» **WHAT IS ASKED**
Print, exactly as they stand, the lines from the start of the listing to the line containing "CMn = np.array(CM.to_3x3())", inclusive.

» **MATERIAL PROVIDED**
┌──

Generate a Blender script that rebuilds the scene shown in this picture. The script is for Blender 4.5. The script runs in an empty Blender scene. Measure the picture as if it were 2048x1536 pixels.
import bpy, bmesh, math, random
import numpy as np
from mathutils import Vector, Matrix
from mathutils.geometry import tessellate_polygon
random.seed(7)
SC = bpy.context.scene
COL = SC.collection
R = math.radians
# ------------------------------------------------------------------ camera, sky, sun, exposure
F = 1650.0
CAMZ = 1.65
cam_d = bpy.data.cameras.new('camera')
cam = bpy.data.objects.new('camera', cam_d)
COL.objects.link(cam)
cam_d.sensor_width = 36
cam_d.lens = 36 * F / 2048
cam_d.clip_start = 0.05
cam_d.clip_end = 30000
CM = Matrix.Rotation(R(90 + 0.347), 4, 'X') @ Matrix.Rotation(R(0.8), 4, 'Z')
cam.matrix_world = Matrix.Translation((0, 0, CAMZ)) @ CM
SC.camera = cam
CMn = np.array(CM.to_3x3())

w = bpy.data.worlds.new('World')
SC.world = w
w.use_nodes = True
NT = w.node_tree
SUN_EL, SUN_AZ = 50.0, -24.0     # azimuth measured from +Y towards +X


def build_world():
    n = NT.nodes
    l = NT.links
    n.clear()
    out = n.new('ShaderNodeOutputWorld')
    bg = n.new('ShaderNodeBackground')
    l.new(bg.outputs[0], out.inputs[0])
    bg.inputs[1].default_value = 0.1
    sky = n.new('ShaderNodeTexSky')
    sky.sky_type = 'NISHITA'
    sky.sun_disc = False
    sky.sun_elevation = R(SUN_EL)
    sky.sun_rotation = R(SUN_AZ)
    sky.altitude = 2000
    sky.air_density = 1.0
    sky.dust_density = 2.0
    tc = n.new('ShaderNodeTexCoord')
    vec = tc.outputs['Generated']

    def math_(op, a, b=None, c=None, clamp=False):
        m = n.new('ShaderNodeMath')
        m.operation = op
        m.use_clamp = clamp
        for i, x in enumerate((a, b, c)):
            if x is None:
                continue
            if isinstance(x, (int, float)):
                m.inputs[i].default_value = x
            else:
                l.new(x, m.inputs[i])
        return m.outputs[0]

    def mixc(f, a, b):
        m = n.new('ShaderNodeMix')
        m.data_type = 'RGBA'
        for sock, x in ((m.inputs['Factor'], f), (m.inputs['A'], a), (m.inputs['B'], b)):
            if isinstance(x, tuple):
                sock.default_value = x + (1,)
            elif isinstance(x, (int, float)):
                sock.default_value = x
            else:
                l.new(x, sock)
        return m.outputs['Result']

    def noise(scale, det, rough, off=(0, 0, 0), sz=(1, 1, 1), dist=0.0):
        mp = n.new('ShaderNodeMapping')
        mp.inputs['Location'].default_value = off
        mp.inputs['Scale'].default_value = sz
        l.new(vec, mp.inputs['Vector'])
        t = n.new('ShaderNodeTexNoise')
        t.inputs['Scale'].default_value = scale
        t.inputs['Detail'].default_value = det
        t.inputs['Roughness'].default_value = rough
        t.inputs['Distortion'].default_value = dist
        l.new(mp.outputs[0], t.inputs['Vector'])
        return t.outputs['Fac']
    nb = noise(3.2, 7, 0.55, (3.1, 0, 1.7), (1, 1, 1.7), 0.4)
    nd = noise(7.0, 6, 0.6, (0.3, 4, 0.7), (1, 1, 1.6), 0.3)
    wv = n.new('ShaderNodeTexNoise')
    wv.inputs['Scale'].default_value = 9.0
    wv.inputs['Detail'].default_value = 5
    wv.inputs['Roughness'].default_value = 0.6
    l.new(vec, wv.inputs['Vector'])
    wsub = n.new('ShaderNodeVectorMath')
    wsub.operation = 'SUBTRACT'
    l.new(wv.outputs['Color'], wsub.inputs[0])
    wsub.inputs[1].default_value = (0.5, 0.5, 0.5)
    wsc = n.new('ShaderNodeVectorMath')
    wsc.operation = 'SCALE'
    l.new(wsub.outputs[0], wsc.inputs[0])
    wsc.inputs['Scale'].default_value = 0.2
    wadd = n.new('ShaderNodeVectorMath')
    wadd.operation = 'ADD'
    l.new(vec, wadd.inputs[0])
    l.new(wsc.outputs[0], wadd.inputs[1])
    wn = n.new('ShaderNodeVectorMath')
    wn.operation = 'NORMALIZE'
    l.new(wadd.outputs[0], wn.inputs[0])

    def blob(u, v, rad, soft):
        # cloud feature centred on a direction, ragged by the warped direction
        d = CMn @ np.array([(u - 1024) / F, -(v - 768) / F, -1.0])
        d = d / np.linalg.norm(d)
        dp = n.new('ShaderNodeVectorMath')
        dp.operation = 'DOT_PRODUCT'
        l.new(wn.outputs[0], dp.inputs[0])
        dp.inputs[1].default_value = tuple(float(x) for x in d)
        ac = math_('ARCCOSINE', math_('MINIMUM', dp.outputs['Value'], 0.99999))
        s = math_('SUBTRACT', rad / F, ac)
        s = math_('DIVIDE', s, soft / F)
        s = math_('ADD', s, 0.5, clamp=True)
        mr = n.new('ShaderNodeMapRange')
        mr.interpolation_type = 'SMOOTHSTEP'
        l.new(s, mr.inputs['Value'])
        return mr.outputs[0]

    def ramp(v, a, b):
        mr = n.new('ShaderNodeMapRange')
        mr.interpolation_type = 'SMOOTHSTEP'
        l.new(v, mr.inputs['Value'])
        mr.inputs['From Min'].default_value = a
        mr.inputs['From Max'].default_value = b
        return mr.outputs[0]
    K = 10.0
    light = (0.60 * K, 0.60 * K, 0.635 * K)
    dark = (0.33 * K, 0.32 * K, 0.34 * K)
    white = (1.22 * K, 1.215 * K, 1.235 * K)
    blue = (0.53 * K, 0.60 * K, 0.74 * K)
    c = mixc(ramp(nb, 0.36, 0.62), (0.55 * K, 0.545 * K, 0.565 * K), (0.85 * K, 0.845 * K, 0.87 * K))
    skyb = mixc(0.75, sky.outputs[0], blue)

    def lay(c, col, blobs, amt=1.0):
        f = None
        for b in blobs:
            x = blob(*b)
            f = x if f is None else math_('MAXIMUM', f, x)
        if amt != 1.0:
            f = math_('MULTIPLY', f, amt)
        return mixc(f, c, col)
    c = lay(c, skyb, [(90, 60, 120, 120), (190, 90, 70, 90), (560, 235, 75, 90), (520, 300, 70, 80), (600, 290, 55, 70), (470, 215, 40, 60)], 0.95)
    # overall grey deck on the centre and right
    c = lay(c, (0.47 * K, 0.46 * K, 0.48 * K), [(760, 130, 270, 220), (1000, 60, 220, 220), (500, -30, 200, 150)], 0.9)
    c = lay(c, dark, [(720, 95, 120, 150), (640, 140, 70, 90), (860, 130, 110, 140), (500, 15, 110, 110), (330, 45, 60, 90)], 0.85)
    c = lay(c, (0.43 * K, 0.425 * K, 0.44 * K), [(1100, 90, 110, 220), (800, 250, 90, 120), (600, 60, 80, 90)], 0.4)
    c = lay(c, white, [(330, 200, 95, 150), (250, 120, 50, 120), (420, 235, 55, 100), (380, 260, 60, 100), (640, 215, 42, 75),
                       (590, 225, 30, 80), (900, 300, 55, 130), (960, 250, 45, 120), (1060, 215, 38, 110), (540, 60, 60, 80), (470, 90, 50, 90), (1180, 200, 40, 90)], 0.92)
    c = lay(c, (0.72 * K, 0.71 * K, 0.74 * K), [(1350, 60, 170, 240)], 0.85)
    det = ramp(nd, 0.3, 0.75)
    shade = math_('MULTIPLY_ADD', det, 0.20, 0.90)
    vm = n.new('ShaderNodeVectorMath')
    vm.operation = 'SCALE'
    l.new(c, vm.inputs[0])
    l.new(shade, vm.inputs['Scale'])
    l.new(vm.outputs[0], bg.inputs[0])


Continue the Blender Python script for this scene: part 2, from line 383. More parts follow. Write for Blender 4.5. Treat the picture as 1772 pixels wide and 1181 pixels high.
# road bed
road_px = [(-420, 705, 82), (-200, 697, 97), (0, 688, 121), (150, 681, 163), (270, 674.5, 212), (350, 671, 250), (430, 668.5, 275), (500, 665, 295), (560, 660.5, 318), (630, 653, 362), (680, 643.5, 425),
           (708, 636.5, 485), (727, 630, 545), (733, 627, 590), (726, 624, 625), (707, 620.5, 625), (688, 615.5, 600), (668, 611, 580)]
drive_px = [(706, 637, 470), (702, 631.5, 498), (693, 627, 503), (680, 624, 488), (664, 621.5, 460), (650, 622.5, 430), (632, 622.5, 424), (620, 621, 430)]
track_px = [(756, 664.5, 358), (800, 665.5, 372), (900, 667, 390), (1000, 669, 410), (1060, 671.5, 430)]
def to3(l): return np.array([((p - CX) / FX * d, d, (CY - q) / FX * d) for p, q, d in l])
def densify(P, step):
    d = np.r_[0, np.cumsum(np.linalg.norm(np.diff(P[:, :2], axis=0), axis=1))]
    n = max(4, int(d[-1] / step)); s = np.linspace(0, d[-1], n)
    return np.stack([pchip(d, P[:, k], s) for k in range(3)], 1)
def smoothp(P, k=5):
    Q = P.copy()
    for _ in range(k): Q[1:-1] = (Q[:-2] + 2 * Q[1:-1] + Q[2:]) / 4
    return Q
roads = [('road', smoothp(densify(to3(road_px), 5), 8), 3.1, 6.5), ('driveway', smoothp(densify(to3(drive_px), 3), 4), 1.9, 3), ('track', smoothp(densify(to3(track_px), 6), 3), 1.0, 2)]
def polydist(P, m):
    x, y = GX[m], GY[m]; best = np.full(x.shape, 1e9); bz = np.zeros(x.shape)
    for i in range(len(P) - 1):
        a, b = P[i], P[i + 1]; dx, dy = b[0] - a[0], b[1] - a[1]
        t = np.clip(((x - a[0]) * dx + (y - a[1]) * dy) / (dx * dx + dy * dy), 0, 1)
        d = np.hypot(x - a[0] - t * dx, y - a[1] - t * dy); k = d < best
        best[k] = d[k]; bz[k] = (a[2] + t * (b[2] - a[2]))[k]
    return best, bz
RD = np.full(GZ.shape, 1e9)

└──

» **WORKED SOLUTION**
Generate a Blender script that rebuilds the scene shown in this picture. The script is for Blender 4.5. The script runs in an empty Blender scene. Measure the picture as if it were 2048x1536 pixels.
import bpy, bmesh, math, random
import numpy as np
from mathutils import Vector, Matrix
from mathutils.geometry import tessellate_polygon
random.seed(7)
SC = bpy.context.scene
COL = SC.collection
R = math.radians
# ------------------------------------------------------------------ camera, sky, sun, exposure
F = 1650.0
CAMZ = 1.65
cam_d = bpy.data.cameras.new('camera')
cam = bpy.data.objects.new('camera', cam_d)
COL.objects.link(cam)
cam_d.sensor_width = 36
cam_d.lens = 36 * F / 2048
cam_d.clip_start = 0.05
cam_d.clip_end = 30000
CM = Matrix.Rotation(R(90 + 0.347), 4, 'X') @ Matrix.Rotation(R(0.8), 4, 'Z')
cam.matrix_world = Matrix.Translation((0, 0, CAMZ)) @ CM
SC.camera = cam
CMn = np.array(CM.to_3x3())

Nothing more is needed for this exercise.